- Scripts that build scenes:
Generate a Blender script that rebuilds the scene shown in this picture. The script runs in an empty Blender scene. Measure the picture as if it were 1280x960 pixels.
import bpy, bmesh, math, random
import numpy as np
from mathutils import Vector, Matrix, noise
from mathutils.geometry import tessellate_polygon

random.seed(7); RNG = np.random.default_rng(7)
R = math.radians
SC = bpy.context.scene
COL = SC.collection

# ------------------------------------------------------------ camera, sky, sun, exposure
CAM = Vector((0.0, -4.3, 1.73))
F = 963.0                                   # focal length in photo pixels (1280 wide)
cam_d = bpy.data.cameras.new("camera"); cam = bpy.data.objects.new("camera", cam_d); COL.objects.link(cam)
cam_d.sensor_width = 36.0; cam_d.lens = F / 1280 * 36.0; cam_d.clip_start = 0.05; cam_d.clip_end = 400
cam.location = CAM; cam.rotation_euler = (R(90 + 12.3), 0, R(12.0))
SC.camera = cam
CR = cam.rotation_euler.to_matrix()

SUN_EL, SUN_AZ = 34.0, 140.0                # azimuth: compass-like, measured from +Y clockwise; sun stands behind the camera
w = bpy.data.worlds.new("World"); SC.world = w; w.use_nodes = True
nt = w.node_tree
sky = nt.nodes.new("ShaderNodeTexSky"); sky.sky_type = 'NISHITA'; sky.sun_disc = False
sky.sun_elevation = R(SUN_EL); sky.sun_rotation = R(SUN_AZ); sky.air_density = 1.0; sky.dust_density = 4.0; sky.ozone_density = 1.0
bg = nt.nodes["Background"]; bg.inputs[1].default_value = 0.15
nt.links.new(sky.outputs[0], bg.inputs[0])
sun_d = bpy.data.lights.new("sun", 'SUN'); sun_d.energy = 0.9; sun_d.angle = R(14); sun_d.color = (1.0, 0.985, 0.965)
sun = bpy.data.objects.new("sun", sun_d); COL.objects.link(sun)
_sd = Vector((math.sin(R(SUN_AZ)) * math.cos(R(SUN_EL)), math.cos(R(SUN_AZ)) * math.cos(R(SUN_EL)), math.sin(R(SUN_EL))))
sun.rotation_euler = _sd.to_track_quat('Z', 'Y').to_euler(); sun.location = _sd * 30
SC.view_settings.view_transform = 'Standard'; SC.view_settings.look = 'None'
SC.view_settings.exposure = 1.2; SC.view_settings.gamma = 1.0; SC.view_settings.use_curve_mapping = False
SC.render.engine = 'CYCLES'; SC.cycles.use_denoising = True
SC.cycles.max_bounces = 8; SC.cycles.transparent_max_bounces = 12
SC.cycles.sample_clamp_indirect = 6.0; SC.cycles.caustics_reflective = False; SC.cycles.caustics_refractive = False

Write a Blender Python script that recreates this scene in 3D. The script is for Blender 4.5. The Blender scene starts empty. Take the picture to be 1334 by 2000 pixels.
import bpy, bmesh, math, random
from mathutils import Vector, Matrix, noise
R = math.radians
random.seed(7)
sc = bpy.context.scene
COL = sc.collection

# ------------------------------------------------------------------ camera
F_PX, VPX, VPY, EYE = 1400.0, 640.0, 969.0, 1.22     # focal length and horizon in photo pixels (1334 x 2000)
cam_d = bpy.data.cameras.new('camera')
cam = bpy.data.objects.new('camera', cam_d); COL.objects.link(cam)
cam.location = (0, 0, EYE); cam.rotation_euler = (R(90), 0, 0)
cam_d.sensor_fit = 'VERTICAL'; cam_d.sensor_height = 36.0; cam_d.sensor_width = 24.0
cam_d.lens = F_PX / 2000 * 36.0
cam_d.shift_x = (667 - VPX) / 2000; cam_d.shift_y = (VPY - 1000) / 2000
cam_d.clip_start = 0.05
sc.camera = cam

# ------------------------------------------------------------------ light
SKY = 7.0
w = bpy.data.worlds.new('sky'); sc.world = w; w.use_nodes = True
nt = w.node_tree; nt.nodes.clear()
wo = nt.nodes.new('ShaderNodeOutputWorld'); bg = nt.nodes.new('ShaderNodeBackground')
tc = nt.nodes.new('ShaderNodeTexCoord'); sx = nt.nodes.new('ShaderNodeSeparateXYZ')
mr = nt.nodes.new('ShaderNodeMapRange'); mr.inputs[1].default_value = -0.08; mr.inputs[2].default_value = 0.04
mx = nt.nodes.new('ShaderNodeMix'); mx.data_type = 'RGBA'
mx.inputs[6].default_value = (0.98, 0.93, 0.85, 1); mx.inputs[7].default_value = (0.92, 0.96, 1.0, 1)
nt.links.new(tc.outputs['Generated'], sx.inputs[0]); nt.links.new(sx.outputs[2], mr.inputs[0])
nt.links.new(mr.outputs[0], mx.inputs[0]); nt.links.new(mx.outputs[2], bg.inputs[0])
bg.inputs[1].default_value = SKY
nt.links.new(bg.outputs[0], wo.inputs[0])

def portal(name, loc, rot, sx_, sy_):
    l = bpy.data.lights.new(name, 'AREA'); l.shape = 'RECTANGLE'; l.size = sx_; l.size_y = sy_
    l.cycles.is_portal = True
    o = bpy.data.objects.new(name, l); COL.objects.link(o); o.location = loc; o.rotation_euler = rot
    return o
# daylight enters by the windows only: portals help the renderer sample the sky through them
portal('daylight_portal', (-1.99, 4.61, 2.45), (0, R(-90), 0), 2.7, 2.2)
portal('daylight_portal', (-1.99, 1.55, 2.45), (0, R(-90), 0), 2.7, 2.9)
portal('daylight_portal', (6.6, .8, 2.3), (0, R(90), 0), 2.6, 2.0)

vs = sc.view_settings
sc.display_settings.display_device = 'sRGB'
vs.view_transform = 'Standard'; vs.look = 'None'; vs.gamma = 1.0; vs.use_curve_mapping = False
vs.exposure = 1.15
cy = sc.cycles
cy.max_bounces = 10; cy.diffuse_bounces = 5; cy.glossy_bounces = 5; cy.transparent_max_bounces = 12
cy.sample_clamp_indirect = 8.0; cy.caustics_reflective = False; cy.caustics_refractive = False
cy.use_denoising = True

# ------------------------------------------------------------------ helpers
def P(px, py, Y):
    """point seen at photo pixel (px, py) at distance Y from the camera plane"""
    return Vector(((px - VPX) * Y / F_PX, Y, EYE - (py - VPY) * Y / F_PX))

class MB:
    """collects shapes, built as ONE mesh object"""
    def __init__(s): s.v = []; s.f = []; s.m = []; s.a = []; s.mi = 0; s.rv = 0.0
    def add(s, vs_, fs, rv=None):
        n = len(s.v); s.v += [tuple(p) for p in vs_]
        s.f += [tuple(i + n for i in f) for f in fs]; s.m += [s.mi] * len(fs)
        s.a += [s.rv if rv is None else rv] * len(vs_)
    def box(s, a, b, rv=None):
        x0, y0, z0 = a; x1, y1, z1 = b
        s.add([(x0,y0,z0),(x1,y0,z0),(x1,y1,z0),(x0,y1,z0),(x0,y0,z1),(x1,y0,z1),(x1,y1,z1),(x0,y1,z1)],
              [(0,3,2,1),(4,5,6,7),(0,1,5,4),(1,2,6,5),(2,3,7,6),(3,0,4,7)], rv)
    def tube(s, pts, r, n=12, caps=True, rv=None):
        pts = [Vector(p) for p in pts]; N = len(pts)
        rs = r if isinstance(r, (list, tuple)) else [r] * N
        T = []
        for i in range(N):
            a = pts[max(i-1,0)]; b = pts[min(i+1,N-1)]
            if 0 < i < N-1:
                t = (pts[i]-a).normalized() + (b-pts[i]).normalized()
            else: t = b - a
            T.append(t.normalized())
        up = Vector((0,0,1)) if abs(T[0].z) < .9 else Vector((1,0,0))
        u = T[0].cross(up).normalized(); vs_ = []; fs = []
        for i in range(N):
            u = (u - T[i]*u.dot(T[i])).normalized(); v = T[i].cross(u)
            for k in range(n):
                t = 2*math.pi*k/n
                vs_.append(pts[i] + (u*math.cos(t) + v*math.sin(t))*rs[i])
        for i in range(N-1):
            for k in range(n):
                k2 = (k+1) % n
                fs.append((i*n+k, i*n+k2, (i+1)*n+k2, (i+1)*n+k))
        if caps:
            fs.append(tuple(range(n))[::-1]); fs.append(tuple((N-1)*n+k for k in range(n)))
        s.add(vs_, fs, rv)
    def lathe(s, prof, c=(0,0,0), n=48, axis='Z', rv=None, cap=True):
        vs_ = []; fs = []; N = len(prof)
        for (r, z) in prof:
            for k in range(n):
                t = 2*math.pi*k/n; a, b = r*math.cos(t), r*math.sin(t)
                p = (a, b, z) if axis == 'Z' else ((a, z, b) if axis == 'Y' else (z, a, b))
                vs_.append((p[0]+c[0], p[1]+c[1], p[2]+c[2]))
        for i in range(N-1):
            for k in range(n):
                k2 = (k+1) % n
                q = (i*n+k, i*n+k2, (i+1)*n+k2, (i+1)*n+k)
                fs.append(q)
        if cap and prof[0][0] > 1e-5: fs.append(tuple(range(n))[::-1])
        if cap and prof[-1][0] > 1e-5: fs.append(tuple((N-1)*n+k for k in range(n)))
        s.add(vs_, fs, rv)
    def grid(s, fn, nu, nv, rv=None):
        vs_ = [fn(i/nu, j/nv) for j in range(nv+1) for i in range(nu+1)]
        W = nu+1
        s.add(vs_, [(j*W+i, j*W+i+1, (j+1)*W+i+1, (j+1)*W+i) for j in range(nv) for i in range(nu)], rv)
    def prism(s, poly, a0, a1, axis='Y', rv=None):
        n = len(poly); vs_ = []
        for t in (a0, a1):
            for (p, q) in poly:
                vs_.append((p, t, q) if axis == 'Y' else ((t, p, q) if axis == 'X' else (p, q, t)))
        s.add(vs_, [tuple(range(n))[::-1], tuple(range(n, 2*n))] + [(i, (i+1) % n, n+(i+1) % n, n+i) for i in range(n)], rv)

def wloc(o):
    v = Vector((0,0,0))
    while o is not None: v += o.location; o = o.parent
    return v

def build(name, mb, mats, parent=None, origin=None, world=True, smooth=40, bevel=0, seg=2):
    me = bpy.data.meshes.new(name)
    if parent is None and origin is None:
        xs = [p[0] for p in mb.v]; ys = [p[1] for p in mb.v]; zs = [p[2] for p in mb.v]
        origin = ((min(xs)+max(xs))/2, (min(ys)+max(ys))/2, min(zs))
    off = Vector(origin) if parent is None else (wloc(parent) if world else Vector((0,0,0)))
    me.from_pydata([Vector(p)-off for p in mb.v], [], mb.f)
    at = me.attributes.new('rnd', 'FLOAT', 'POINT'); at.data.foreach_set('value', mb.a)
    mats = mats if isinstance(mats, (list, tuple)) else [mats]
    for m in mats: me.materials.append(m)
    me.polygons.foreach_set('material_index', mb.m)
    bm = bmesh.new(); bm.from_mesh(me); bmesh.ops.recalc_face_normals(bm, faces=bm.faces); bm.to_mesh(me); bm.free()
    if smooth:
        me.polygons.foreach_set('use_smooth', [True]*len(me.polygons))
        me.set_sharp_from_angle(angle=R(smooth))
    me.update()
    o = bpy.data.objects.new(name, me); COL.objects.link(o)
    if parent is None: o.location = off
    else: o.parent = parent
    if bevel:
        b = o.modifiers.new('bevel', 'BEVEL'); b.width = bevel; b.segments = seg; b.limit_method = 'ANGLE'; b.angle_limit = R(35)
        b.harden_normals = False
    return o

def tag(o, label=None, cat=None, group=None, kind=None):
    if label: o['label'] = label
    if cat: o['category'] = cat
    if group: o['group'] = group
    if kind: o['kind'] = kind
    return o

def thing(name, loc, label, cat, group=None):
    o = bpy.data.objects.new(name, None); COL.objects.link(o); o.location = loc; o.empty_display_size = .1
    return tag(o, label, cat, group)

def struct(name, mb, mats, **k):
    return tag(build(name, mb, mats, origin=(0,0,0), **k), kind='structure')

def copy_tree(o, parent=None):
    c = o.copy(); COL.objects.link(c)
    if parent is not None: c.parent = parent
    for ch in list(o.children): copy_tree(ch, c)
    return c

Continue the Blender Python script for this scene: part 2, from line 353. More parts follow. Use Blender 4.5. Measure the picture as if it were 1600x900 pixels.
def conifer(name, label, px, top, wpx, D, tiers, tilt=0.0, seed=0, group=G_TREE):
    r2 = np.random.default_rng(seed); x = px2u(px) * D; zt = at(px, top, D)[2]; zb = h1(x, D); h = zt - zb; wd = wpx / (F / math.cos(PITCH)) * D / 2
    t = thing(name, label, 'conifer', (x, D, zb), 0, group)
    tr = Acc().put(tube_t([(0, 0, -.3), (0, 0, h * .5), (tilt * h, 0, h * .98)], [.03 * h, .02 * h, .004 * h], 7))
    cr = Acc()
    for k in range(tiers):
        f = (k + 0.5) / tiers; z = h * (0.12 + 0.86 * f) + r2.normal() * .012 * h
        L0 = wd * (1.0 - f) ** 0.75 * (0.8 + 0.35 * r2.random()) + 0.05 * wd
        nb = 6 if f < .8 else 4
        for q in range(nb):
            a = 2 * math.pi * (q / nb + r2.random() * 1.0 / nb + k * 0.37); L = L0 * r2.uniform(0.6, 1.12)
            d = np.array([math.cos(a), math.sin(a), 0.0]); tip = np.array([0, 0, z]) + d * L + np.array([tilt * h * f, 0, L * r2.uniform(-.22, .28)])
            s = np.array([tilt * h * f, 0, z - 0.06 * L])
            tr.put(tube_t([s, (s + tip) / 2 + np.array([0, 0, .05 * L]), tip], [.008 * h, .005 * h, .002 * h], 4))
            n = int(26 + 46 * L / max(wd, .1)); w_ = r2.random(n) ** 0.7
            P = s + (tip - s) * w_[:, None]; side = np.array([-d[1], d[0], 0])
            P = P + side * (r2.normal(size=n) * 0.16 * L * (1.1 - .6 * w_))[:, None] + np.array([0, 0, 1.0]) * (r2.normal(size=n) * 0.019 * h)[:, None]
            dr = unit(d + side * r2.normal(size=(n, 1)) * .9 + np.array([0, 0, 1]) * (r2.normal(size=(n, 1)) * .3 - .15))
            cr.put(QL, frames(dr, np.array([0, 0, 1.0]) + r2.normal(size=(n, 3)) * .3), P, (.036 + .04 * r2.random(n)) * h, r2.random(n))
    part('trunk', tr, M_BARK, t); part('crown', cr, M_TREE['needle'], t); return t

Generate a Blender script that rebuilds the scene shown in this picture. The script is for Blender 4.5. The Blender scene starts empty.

- What you are asked to do: Quote every line from the beginning of the entries up to and including the line that contains "from mathutils.geometry import".

- Reply:
Generate a Blender script that rebuilds the scene shown in this picture. The script runs in an empty Blender scene. Measure the picture as if it were 1280x960 pixels.
import bpy, bmesh, math, random
import numpy as np
from mathutils import Vector, Matrix, noise
from mathutils.geometry import tessellate_polygon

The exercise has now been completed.